What is the Colorado AI Act?
- The Colorado AI Act is a broad, risk-based state law targeting high-risk AI and algorithmic discrimination.
- It places duties on developers (who build) and deployers (who use) high-risk AI systems.
- Core duties include reasonable care against discrimination, risk management, impact assessments, and transparency.
- It is an influential model nationally, and overlaps conceptually with the EU AI Act.
- Current as of June 2026. This is general information, not legal advice.
What the law targets
The Colorado AI Act centres on high-risk AI systems, broadly meaning AI that makes, or is a substantial factor in making, a consequential decision affecting a person, in areas such as employment, lending, housing, education, healthcare, insurance, and essential services. Its core concern is preventing algorithmic discrimination: the risk that an AI system produces unlawful differential treatment of people based on protected characteristics.
Who it applies to
The law distinguishes two roles, similar in spirit to the EU AI Act's provider and deployer:
- Developers: Those who build or substantially modify a high-risk AI system. They have duties around documentation and disclosure to deployers.
- Deployers: Those who use a high-risk AI system to make consequential decisions.
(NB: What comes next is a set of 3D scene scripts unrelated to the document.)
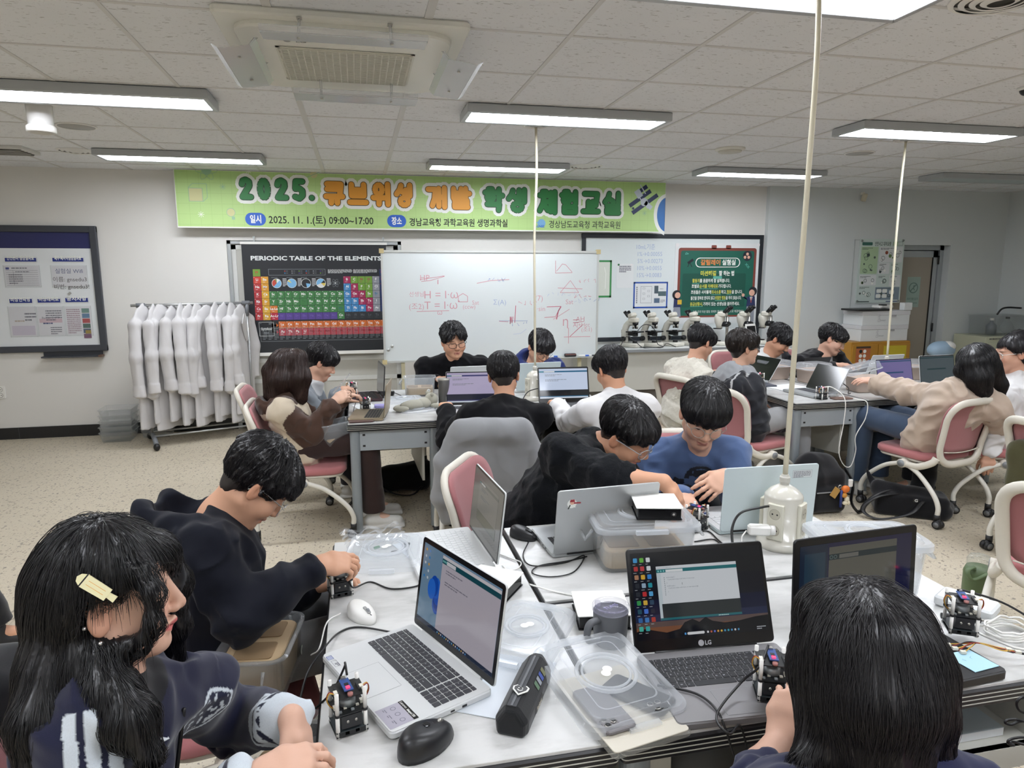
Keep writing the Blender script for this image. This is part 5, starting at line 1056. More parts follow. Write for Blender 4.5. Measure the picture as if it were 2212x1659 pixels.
def desk_e(b,x0,y0,x1,y1):
 """dusk mountain desktop, icons down the left, code editor in the middle"""
 W_,H_=x1-x0,y1-y0;t_=.55;U_=lambda u:x0+u*W_;V_=lambda v:y1-v*H_
 st=((0,'23262c'),(.3,'1c1f2b'),(.55,'1a2140'),(.72,'2b3557'),(.80,'6b5a58'),(.86,'8f5f45'),(.93,'3a3030'))
 for i,(v,c_)in enumerate(st):b.q(x0,V_(st[i+1][0]if i+1<len(st)else 1.0),x1,V_(v),scr(c_,t_*.8))
 mt=[(0,1),(0,.90),(.06,.87),(.14,.90),(.22,.93),(.32,.90),(.36,.83),(.42,.80),(.47,.84),(.52,.79),(.57,.84),(.66,.87),(.78,.86),(.90,.83),(1,.82),(1,1)]
 b.poly([(U_(u),V_(v))for u,v in mt][::-1],scr('11141c',t_),.0002)
 a,c_,d_,e=U_(.185),V_(.79),U_(.80),V_(.17)
 b.q(a,c_,d_,e,scr('dfe4ea',t_),.0006).q(a,V_(.245),d_,V_(.205),scr('25747c',t_),.0008).q(U_(.255),V_(.243),U_(.385),V_(.213),scr('e9edf0',t_),.001).q(a,c_,U_(.215),V_(.245),scr('ccd9e0',t_),.0007)
 b.q(U_(.205),c_,d_,V_(.605),scr('33393c',t_),.0008).q(U_(.185),c_,d_,V_(.765),scr('2b7078',t_),.001)
 for k in range(3):b.disc(U_(.20+.02*k),V_(.226),.0022,scr('8fd0d0',t_),.001,10)
 ink=scr('6d7680',t_)
 for st_,u,v in(('void setup() {',.255,.31),('// put your setup code here, to run once:',.265,.335),('}',.255,.375),('void loop() {',.255,.41),('// put your main code here, to run repeatedly:',.265,.435),('}',.26,.475)):b.text(st_,U_(u),V_(v),.0042,ink,.001,res=1)
 for k in range(10):b.q(U_(.238),V_(.312+.022*k),U_(.242),V_(.300+.022*k),ink,.001)
 b.text('sketch_nov1a | IDE 2.3.6',U_(.195),V_(.195),.0035,ink,.001,res=1).text('I',U_(.37),V_(.40),.008,scr('33393c',t_),.001,res=1).para(U_(.62),V_(.785),W_*.13,1,.004,scr('cfe6e6',t_),.0012)
 ic=('4aa3e0','6fc04a','e8ecf0','c04040','d04a50','e4e9ee','b98a6a','e8b840','3f8fe0','30343c','9fb9d0','2f9fb0','30343c','c8383c','5fb0e8','3f9f5a','e0b84a','38506a','30586a','4f7fe0','2b3040','3f6fb0','4a88d0','b8443c','4fc0b0','3fb0b0')
 for k,c2 in enumerate(ic):
  u,v=.035+.048*(k%3),.085+.098*(k//3)
  if v<.93:b.rr(U_(u)-.0052,V_(v)-.0055,U_(u)+.0052,V_(v)+.0055,.002,scr(c2,t_),.0006).para(U_(u)-.007,V_(v)-.0105,.014,1,.0026,scr('c9ced6',t_),.0006,k)
 b.rr(U_(.37),V_(.975),U_(.50),V_(.945),.003,scr('e6e9ec',t_),.0006).q(U_(.35),V_(.972),U_(.362),V_(.948),scr('58a8f0',t_),.0006)
 for k in range(10):b.disc(U_(.525+.026*k),V_(.96),.0026,scr(('e8e8ec','c86a50','6a7ae0','e8a84a','f0c850','4aa0d0','3fb0c8','5098d0','d8d8dc','4a90c0')[k],t_),.0006,10)
 b.para(U_(.90),V_(.955),W_*.07,2,.0045,scr('c9ced6',t_),.0006,1)
def desk_f(b,x0,y0,x1,y1):
 W_,H_=x1-x0,y1-y0;t_=.30
 b.q(x0,y0,x1,y1,scr('2c2e58',t_));b.q(x0,y0,x0+W_*.24,y1,scr('22354f',t_),.0002);b.q(x0+W_*.04,y0+H_*.3,x0+W_*.22,y1-H_*.1,scr('2f4f66',t_),.0003)
 a,c_,d_,e=x0+W_*.25,y0+H_*.1,x1-W_*.14,y1-H_*.05
 b.q(a,c_,d_,e,scr('77776f',t_),.0004).q(a,e-H_*.16,d_,e-H_*.09,scr('2c3f48',t_),.0006).q(a+W_*.09,e-H_*.15,a+W_*.26,e-H_*.10,scr('8a8a86',t_),.0008)
 for k in range(2):b.ring(a+W_*(.02+.035*k),e-H_*.125,.005,.0015,scr('7f9a9a',t_),.0008,12)
def sticker_pair(b,w_,d_):
 b.frame(-w_*.45,-d_*.985,-w_*.40,-d_*.93,.001,mat('badge_blue','3c4f96',.4)).q(-w_*.445,-d_*.98,-w_*.405,-d_*.935,mat('badge_pale','aab0c8',.4),-.0002)
 b.frame(-w_*.38,-d_*.975,-w_*.30,-d_*.925,.0007,M_PT).para(-w_*.345,-d_*.935,.016,3,.003,M_PT,0,2,.6)
 b.q(w_*.27,-d_*.98,w_*.47,-d_*.72,mat('badge_lilac','a9a6b2',.35)).q(w_*.27,-d_*.765,w_*.47,-d_*.72,M_BLK,.0003)
 b.text('Lenovo',w_*.28,-d_*.755,.009,M_BW,.0006,'l',.0).text('ideapad 330',w_*.365,-d_*.755,.008,M_BW,.0006,'l',.02,sx=.8)
 for k in range(3):b.ring(w_*(.31+.06*k),-d_*.84,.006,.0012,M_PT,.0004,14).para(w_*(.29+.06*k),-d_*.91,.014,2,.004,M_PT,.0004,k)
def ball_sticker(b,w_,ll):
 x,y=-w_*.36,ll*.80;b.disc(x,y,.016,M_BW,.0003).disc(x+.001,y+.004,.008,M_SKN,.0006).poly([(x-.008,y+.006),(x+.010,y+.006),(x+.007,y+.015),(x-.006,y+.015)],mat('sticker_red','9c2f3a',.5),.0008).poly([(x-.014,y-.014),(x+.014,y-.014),(x+.008,y-.003),(x-.008,y-.003)],M_BW,.0008).line([(x+.006,y+.002),(x+.030,y+.001)],.005,mat('sticker_red'),.001).line([(x-.006,y-.004),(x-.012,y-.018)],.004,M_INK,.001)
def paper_label(b,w_,ll):
 x0,y0=w_*.22,ll*.80;b.q(x0,y0,x0+.075,y0+.028,mat('label_ice','d3dadd',.5),.0003).frame(x0,y0,x0+.075,y0+.028,.0006,M_PT,.0005).para(x0+.004,y0+.021,.066,5,.0048,M_PT,.0006,3,.5)
lapA=laptop('white laptop with dark keys at the front left, screen turned to the track jacket girl',.184,1.535,65.5,99,.362,.25,.235,M_LWHT,M_LWHT,M_LWHT,M_KEYD,desk_a,chin=.020,bez=.012,legend=True,numpad=True,deckfn=sticker_pair,keyw=.90)
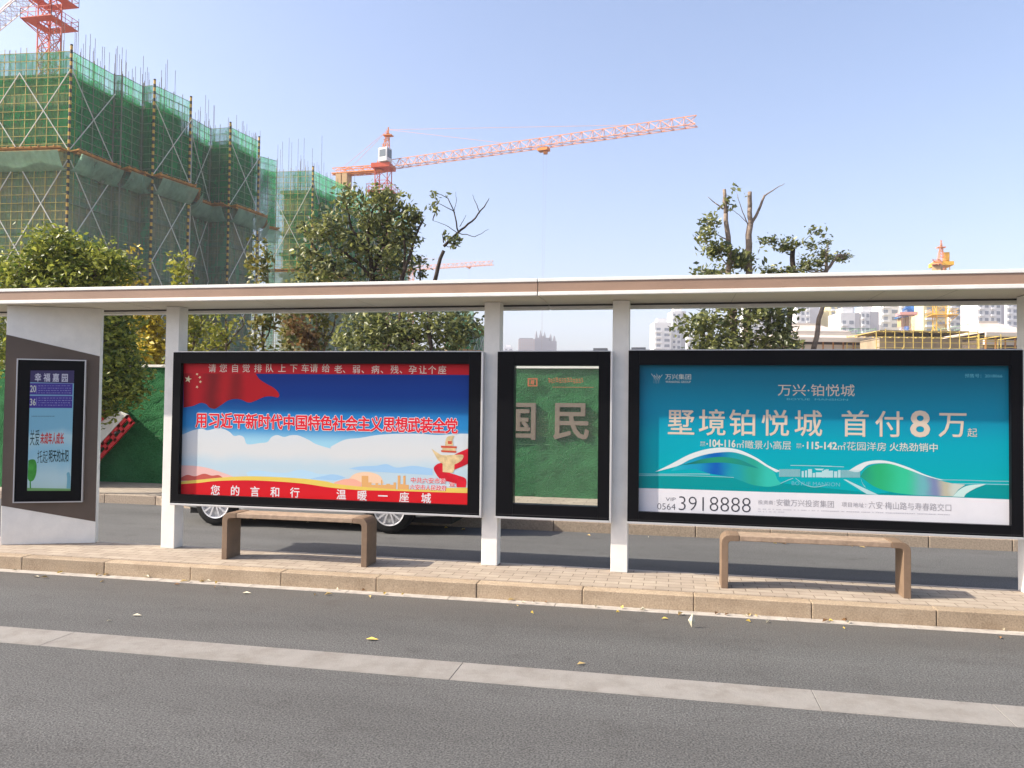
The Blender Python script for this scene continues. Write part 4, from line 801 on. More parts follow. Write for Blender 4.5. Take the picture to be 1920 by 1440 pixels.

They have duties around risk management, impact assessment, notice to affected individuals, and avoiding discrimination.
The core duties
At a high level, the law expects organisations to use reasonable care to protect people from algorithmic discrimination, and supports this with obligations such as risk management programmes, impact assessments for high-risk systems, transparency to consumers about the use of AI in consequential decisions, and disclosures between developers and deployers. The precise obligations differ by role.
Why it matters beyond Colorado
The Colorado AI Act matters nationally because it is an influential model. Its broad, risk-based, anti-discrimination approach is the kind of framework other states may follow, so understanding it helps organisations anticipate where US state AI regulation is heading. For organisations already preparing for the EU AI Act, the conceptual overlap, high-risk systems, risk management, impact assessments, transparency, means much of the groundwork transfers.
A note on timing and evolution
State AI laws are evolving quickly, and the Colorado AI Act's detailed requirements and effective dates have been the subject of ongoing legislative attention. Treat the specifics as subject to change and confirm the current position against official Colorado sources before relying on a particular date or detail. The direction, broad regulation of high-risk AI to prevent discrimination, is the stable part.
Key terms
- High-risk AI
- AI that is a substantial factor in consequential decisions about people.
- Algorithmic discrimination
- Unlawful differential treatment produced by an AI system.
- Developer
- An organisation that builds or substantially modifies a high-risk AI system.
- Deployer
- An organisation that uses a high-risk AI system to make consequential decisions.